A federal court declared last month that the parking enforcement technique of marking tires with chalk was unconstitutional. That's not the end of the story, though. On Monday, Saginaw, Mich., asked the federal appeals court if it would rethink its original decision. The city says the case was of "exceptional importance."

The 6th U.S. Circuit Court of Appeals originally made the ruling, arguing it violated the Fourth Amendment right against unreasonable searches. Allison Taylor of Saginaw and her lawyer made that argument before a three-judge panel of the appeals court, and the court agreed. Now, Saginaw says the decision is prompting cities across the region to abandon parking enforcement. The Washington Post reports cities as large as Columbus, Ohio, have quit enforcing parking limits with chalk for fear of lawsuits. The states within the 6th Circuit affected by this ruling include Michigan, Ohio, Kentucky and Tennessee.

A few days after the original ruling, the court issued an "amended" decision, stressing to Saginaw that it could attempt to convince a lower court of its case to resume chalking by mounting a different argument. Saginaw has not taken that route, but instead has asked the appeals panel to either reconsider or for the full 6th Circuit to hear the case.
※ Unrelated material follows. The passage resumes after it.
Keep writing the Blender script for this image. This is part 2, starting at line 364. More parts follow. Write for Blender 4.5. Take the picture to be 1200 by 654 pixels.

As of now, police and parking enforcement are either not enforcing parking in some areas or coming up with alternative methods. One police department in Wisconsin is reportedly considering taking pictures of parked cars to determine how long they've been parked. Taylor's lawyer wants the lawsuit to be certified as a class action, so folks who got tickets via chalk enforcement can get refunds. Apparently, the city of Saginaw collects up to $200,000 a year from parking tickets using this method.